Day 43 - Feeling Inspired - Living in Harmony

Many of us live with a gnawing feeling that hovers just below our consciousness. Periodically it surfaces and we feel its presence.

Every day is just like the previous one and I am not inspired. Life, and particularly my Yiddishkeit, feels hollow. In fact, what makes it worse is that I am most aware of this feeling when I am involved with the very things that should inspire me, like davening and learning. I do what I have to because I know it’s right, but the inspiration I expect to feel is just not there. Something is very wrong.

What you are experiencing is nothing new.

In fact, this feeling is so commonplace and has been around so long, that it spawned a movement that revitalized Yiddishkeit, the movement of Chassidus. Chassidus is not about a mode of dress, a relationship with a Rebbe, or even ahavas Yisrael.

Rather, as the Piascezner Rebbe, Rav Klonymus Kalmin Shapiro, explains, at the core of Chassidus is the notion that everyone can feel d’veykus - a sense of attachment and intimacy with Hashem, and steps should be taken to facilitate this emotion. Chassidus has certainly taken on many external manifestations, but the central notion is this - that each person, on his own level, can be davuk, connected, to the Creator.

It is therefore not surprising that kedushah plays such a central role in Chassidus - because to feel closeness to Hashem, to feel attached and inspired, it is critical that one maintain kedushah.
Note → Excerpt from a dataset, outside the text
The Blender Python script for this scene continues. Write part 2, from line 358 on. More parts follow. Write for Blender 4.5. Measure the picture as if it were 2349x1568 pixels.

The following is excerpted from the final chapter of Mesillas Yesharim (“Explaining the Meaning of Kedushah”), where Ramchal defines kedushah:

Even in the midst of performing those physical acts necessary to sustain his body, he never strays from the highest intimacy ... One who is kadosh, however, and clings constantly to Hashem ... - such a person is walking before Hashem in the Land of the Living even here in this world ... In summary, holiness consists in one clinging so closely to his God that in any deed he might perform, he does not depart or move from the Blessed One, until the physical objects of which he makes use become more elevated because of his having used them.

A line from the Mashgiach R’ Shlomo Wolbe provides further insight:

“Kedushah preserves the unity of the worlds, and tumah is the agitator that separates close ones.”

That is, ideally there should be complete harmony between one’s neshamah and his body. When that state exists, a person is in fact inspired by the soul within him. As described in Mesillas Yesharim, the truly kadosh person lives with that harmony and is constantly attached to Hashem. Tumah, however, is the troublemaker that interferes with this relationship.

If you wish to feel the intimacy and meaningfulness of being connected to Hashem, it is essential to maintain kedushah.